Don’t worry, Ranger- this picture was taken from the safety of a car in a pullout at a great distance with a small superzoom camera.
And you need to be willing to call out deliberately ugly or dangerous behavior. There are great photographers, but legions of amateur long-lens photographers who bait and harrass animals for photos. There are people who throw food and objects at animals and feel entitled to camp anywhere they want. The Park Service might want to consider some good old-fashioned shaming for punishment, not just standing nobly silent or saying obliquely that rules don’t allow you to step off the boardwalk onto the thin crust of a boiling hot spring.
And prioritize safety, not natural wonder. Your Web is organized to require someone bedazzled by images of thermal features and wildlife to click on a section called “Safety”. Do you really expect people to do this? Maybe recharacterize the whole park as the Serengeti of the U.S. with boiling acidic cauldrons waiting to eat you alive. Yes, there will be people who step into the cauldron or reach out to pet the wild animal, but it won’t be the majority who are now encouraged to “Marvel. Explore. Discover”.
I know we visitor people make honest but dumb mistakes or can be stupid (okay, the baby bison incident was beyond the pale). Sometimes we’re just bedazzled and tempted by the marvel of nature that we increasingly only know in electronic form. It’s happening all over the world, and will only going to get worse as we are more isolated in cities, and tempted to sin by more new technology (drones are already a problem and virtual reality is next). You’re going to have to sit down as “parents” of the park and have a tough love conversation about what you need to do to protect people, wildlife, cultural resources, and the environment.

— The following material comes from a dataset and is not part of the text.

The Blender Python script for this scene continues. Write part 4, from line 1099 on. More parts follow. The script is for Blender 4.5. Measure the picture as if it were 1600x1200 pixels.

Maybe it’s not communications that will fix the problem. Maybe it’s confining people to ranger-led tours and shuttles. I would pay for it, and go with you. But honking and yelling at people who are trying to do the right thing, and soft-balling risk while asking people for cool images- well, you’re kinda asking for what’s happening.
So what exactly am I supposed to do when I’m pulled over safely in my car with the windows up and the bison decides to start shoving it out of the way?